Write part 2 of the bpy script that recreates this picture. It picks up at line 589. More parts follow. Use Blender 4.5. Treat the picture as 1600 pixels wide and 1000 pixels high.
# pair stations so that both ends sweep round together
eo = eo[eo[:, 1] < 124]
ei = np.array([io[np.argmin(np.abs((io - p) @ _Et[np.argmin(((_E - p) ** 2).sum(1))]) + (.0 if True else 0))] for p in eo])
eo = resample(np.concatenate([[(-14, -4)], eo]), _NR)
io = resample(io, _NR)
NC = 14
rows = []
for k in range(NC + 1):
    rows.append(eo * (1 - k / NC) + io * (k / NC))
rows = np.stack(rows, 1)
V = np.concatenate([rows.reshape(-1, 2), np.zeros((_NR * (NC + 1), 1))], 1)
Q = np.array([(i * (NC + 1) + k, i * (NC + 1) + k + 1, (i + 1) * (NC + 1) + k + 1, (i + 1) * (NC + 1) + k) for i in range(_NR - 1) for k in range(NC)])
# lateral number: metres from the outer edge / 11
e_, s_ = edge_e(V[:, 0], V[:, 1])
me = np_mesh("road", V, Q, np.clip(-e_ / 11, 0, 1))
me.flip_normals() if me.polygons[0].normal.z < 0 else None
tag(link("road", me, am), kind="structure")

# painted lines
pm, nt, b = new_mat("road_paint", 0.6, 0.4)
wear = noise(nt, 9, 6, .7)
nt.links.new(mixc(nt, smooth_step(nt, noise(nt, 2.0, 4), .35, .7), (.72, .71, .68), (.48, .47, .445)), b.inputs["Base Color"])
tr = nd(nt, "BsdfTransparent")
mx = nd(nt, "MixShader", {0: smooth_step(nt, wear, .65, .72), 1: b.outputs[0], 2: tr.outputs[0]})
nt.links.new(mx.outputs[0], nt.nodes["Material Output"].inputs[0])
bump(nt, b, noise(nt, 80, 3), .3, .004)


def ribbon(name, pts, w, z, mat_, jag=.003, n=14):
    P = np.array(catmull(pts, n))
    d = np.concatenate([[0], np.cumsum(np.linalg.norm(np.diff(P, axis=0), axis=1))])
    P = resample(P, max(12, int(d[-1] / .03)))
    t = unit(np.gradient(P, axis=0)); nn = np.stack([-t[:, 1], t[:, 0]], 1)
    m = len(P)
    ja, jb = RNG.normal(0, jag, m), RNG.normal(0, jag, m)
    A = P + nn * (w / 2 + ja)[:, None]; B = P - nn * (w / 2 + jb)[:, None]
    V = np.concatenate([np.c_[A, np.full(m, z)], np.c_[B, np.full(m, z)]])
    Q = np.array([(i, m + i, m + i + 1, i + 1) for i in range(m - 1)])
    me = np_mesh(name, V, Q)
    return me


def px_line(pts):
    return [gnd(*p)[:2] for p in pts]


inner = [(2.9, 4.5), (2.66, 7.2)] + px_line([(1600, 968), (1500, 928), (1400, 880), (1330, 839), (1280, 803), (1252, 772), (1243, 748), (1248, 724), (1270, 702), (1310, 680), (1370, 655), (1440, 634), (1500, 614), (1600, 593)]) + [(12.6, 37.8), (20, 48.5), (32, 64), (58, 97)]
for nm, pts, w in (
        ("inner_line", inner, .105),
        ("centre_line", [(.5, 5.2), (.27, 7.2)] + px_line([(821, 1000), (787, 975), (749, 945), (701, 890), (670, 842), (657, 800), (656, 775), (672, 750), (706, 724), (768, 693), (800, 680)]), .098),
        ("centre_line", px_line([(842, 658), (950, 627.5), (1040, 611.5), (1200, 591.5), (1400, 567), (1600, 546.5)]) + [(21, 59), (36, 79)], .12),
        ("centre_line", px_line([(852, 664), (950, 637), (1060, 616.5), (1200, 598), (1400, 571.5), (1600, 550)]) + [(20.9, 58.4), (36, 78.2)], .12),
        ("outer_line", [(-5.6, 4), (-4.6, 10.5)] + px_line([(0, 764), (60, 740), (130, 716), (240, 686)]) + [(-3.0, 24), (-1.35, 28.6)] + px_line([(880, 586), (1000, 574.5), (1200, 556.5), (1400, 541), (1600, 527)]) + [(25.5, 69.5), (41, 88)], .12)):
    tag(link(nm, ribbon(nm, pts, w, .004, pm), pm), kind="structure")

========

### Written problem
Output the complete data exactly as written.

### Answer to this task
Write part 2 of the bpy script that recreates this picture. It picks up at line 589. More parts follow. Use Blender 4.5. Treat the picture as 1600 pixels wide and 1000 pixels high.
# pair stations so that both ends sweep round together
eo = eo[eo[:, 1] < 124]
ei = np.array([io[np.argmin(np.abs((io - p) @ _Et[np.argmin(((_E - p) ** 2).sum(1))]) + (.0 if True else 0))] for p in eo])
eo = resample(np.concatenate([[(-14, -4)], eo]), _NR)
io = resample(io, _NR)
NC = 14
rows = []
for k in range(NC + 1):
    rows.append(eo * (1 - k / NC) + io * (k / NC))
rows = np.stack(rows, 1)
V = np.concatenate([rows.reshape(-1, 2), np.zeros((_NR * (NC + 1), 1))], 1)
Q = np.array([(i * (NC + 1) + k, i * (NC + 1) + k + 1, (i + 1) * (NC + 1) + k + 1, (i + 1) * (NC + 1) + k) for i in range(_NR - 1) for k in range(NC)])
# lateral number: metres from the outer edge / 11
e_, s_ = edge_e(V[:, 0], V[:, 1])
me = np_mesh("road", V, Q, np.clip(-e_ / 11, 0, 1))
me.flip_normals() if me.polygons[0].normal.z < 0 else None
tag(link("road", me, am), kind="structure")

# painted lines
pm, nt, b = new_mat("road_paint", 0.6, 0.4)
wear = noise(nt, 9, 6, .7)
nt.links.new(mixc(nt, smooth_step(nt, noise(nt, 2.0, 4), .35, .7), (.72, .71, .68), (.48, .47, .445)), b.inputs["Base Color"])
tr = nd(nt, "BsdfTransparent")
mx = nd(nt, "MixShader", {0: smooth_step(nt, wear, .65, .72), 1: b.outputs[0], 2: tr.outputs[0]})
nt.links.new(mx.outputs[0], nt.nodes["Material Output"].inputs[0])
bump(nt, b, noise(nt, 80, 3), .3, .004)


def ribbon(name, pts, w, z, mat_, jag=.003, n=14):
    P = np.array(catmull(pts, n))
    d = np.concatenate([[0], np.cumsum(np.linalg.norm(np.diff(P, axis=0), axis=1))])
    P = resample(P, max(12, int(d[-1] / .03)))
    t = unit(np.gradient(P, axis=0)); nn = np.stack([-t[:, 1], t[:, 0]], 1)
    m = len(P)
    ja, jb = RNG.normal(0, jag, m), RNG.normal(0, jag, m)
    A = P + nn * (w / 2 + ja)[:, None]; B = P - nn * (w / 2 + jb)[:, None]
    V = np.concatenate([np.c_[A, np.full(m, z)], np.c_[B, np.full(m, z)]])
    Q = np.array([(i, m + i, m + i + 1, i + 1) for i in range(m - 1)])
    me = np_mesh(name, V, Q)
    return me


def px_line(pts):
    return [gnd(*p)[:2] for p in pts]


inner = [(2.9, 4.5), (2.66, 7.2)] + px_line([(1600, 968), (1500, 928), (1400, 880), (1330, 839), (1280, 803), (1252, 772), (1243, 748), (1248, 724), (1270, 702), (1310, 680), (1370, 655), (1440, 634), (1500, 614), (1600, 593)]) + [(12.6, 37.8), (20, 48.5), (32, 64), (58, 97)]
for nm, pts, w in (
        ("inner_line", inner, .105),
        ("centre_line", [(.5, 5.2), (.27, 7.2)] + px_line([(821, 1000), (787, 975), (749, 945), (701, 890), (670, 842), (657, 800), (656, 775), (672, 750), (706, 724), (768, 693), (800, 680)]), .098),
        ("centre_line", px_line([(842, 658), (950, 627.5), (1040, 611.5), (1200, 591.5), (1400, 567), (1600, 546.5)]) + [(21, 59), (36, 79)], .12),
        ("centre_line", px_line([(852, 664), (950, 637), (1060, 616.5), (1200, 598), (1400, 571.5), (1600, 550)]) + [(20.9, 58.4), (36, 78.2)], .12),
        ("outer_line", [(-5.6, 4), (-4.6, 10.5)] + px_line([(0, 764), (60, 740), (130, 716), (240, 686)]) + [(-3.0, 24), (-1.35, 28.6)] + px_line([(880, 586), (1000, 574.5), (1200, 556.5), (1400, 541), (1600, 527)]) + [(25.5, 69.5), (41, 88)], .12)):
    tag(link(nm, ribbon(nm, pts, w, .004, pm), pm), kind="structure")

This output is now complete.